The Academy of Motion Picture Arts and Sciences has released its Best Picture reminder list for the 98th Academy Awards, and four Indian films have found a place on it. The titles, Kantara: A Legend – Chapter 1, Mahavatar Narsimha, Tanvi the Great and Tourist Family, are eligible for consideration in the Best Picture category this year.

The reminder list signals eligibility rather than nominations. Voting for nominations runs from 12 to 16 January 2026, with the nominees to be unveiled on 22 January. The Oscars ceremony is scheduled for 15 March 2026.


What stands out is not just the number of Indian films on the list, but the range of stories they represent.

Kantara: A Legend – Chapter 1 returns to folklore and origins

Directed by Rishab Shetty, Kantara: A Legend – Chapter 1 revisits the world first introduced in Kantara (2022), this time as a prequel. Set in coastal Karnataka, the film delves into origin stories, long-simmering conflicts and the traditions that shape its characters.

The landscape and folklore are central to the storytelling, carrying the weight of inherited memory, loyalty and belief. While Indian audiences may recognise the cultural textures instantly, the film also offers international viewers an entry point into a world where place and identity are inseparable.

Mahavatar Narsimha pushes Indian animation into epic territory

Indian animation has often struggled for mainstream visibility, but Mahavatar Narsimha approaches the form with scale and ambition. Directed by Ashwin Kumar, the film premiered at the International Film Festival of India in November 2024 before its theatrical release on 25 July 2025.

Drawing from well-known mythological narratives, the film centres on the avatars Varaha and Narasimha. These stories, familiar to many through childhood retellings, comics and television, are reimagined through large-scale animation designed for the cinema screen. The film points to the growing possibilities for Indian animation to combine rooted storytelling with global cinematic appeal.

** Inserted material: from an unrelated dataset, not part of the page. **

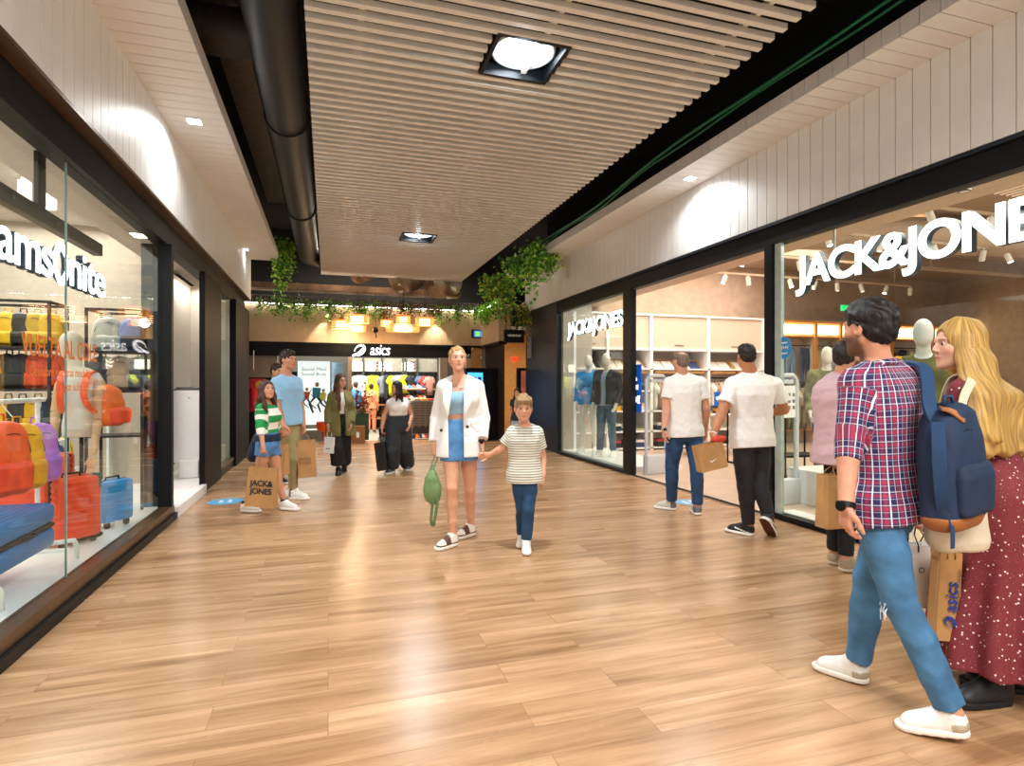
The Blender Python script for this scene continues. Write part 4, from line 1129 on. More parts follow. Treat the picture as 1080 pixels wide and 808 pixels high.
# -- girl in green stripes
sp = dict(head=J(281.5, 412, 6.5), neck=J(281.5, 426, 6.52), sR=J(275.5, 431, 6.42), sL=J(287.5, 430.5, 6.62), eR=J(274.5, 450, 6.36), wR=J(277.5, 471, 6.28),
          eL=J(290, 448, 6.72), wL=J(296, 456, 6.95), hR=J(279, 467, 6.46), hL=J(286, 467, 6.6), kR=J(273.5, 503, 6.46), kL=J(293, 502, 6.62))
person_feet(sp, 'R', 258.5, 6.5, 82); person_feet(sp, 'L', 299.5, 6.62, 78)
gl = Person('girl in green and white striped jumper looking up at the man beside her', sp, h=.008, head=.208, phi=48, pitch=14, hair='4a2a1c', female=True, skin='cf9272', scale=.86)
gl.body({'R': (-Upv, None, 55)})
def longhair(P, side, length, w=.05, back=-.06, n=5, spread=.11, thick=.014, down=None, r0=.034, r1=.018, **kw):
    chains = []
    for i in range(n):
        u = -1+2*i/(n-1); x = u*(.062); y = back+.03*u*u
        a = P.hp(x, y, .02); m = P.hp(x*1.25, y-.005, -.1); d = nrm(-Upv+P.T[2]*-.2)
        e = m+d*length*(1-.12*abs(u))+P.H[0]*u*(spread-.07)
        mid = (m+e)/2-P.T[1]*.015
        chains.append(([a, m, mid, e], [r0, r0*.97, r0*.85, r1], None))
    P.long_hair(chains+kw.get('extra', []), thick=thick, amp=kw.get('amp', .004))
longhair(gl, 0, .16, extra=[([gl.hp(.06, .03, .0), gl.hp(.074, .03, -.08), gl.hp(.07, .05, -.2), gl.hp(.06, .07, -.28)], [.02, .022, .022, .012], None),
                            ([gl.hp(-.06, .03, .0), gl.hp(-.072, .03, -.08), gl.hp(-.07, .05, -.2)], [.02, .022, .012], None)])
gl.trousers(M_denim, top=.12, inf=.012, ankle=-.62, hr=.086, kr=.08, name='shorts')
gl.top('jumper', pattern_mat('green_stripes', 'stripes', per=.155, duty=.5, a='17934a', b='eee9df'), hem=.115, inf=.014, sleeve=1.88, loose=.006, fold=.004, seed=2, neckw=.07)
f = Field(.008); f.loft(gl.To, gl.T, [(.02, .16, .125, 0, 0), (.1, .15, .12, 0, 0)], k=.01)
f.cone(gl.tp(-.12, -.02, .04), gl.tp(-.15, .0, -.17), .035, .05, k=.03); f.cone(gl.tp(.03, -.1, .05), gl.tp(.06, -.14, -.14), .06, .07, k=.03); f.noise(folds(.006, 22, 3))
V, Q = f.mesh(); np_mesh('tied_jacket', V, Q, cloth('navy_cotton', '18233c'), gl.root)
for q in 'RL':
    gl.shoe(q, color='f2f0ec', sole='f6f4f0', size=1.08); ring_band('sock', gl.j['a'+q]+Upv*.02, Upv, .034, .035, .004, M_black, gl.root)
# -- man in the light blue tee
sp = dict(head=J(304, 380, 7.25), neck=J(302, 396.5, 7.27), sR=J(292.5, 404, 7.15), sL=J(312.5, 403.5, 7.4), eR=J(293, 430, 7.1), wR=J(299, 450, 7.02),
          eL=J(317, 430, 7.42), wL=J(320, 449, 7.32), hR=J(298.5, 444, 7.2), hL=J(309, 444, 7.34), kR=J(297.5, 483, 7.25), kL=J(309.5, 483, 7.2))
person_feet(sp, 'R', 292, 7.45, 72); person_feet(sp, 'L', 309.5, 7.28, 72)
bm_ = Person('tall man in light blue t-shirt and khaki trousers beside the girl in stripes', sp, h=.008, head=.225, phi=68, hair='2a1b14', skin='c78d6c', scale=1.02)
bm_.body({'R': (-Upv+Rt*.4, -Fw, 40), 'L': (-Upv, None, 55)})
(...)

Tanvi the Great focuses on resilience and perspective

Directed by Anupam Kher, Tanvi the Great takes a quieter route. Released in theatres on 18 July 2025, the film follows Tanvi, a young woman on the autism spectrum, as she works towards fulfilling a goal connected to her late father’s dream related to Siachen.

The narrative stays closely aligned with Tanvi’s point of view, asking viewers to engage with patience and attention. Rather than leaning on speeches, the film highlights how determination and self-belief can challenge the limits imposed by society. For many families, the story offers recognition; for others, it encourages a more considered understanding of disability.

Tourist Family finds meaning in everyday belonging

Tourist Family is a Tamil-language comedy drama written and directed by Abishan Jeevinth, released on 1 May 2025. The film follows a Sri Lankan Tamil family that moves to India in the aftermath of Sri Lanka’s economic crisis.

Instead of framing migration solely through hardship or heroism, the film focuses on small, human moments — neighbours warming up, shared meals and tentative connections within a new community. Its humour and warmth underline how belonging is often built quietly, through everyday acts rather than grand gestures.

Why the reminder list matters

The presence of these four films on the Best Picture reminder list highlights the breadth of Indian cinema currently reaching global platforms. Folklore-driven spectacle, mythological animation, intimate personal drama and community-focused storytelling all sit side by side.

Even before nominations are announced, the list serves as a marker of the conversations Indian films are entering internationally — and the many ways they are choosing to tell their stories.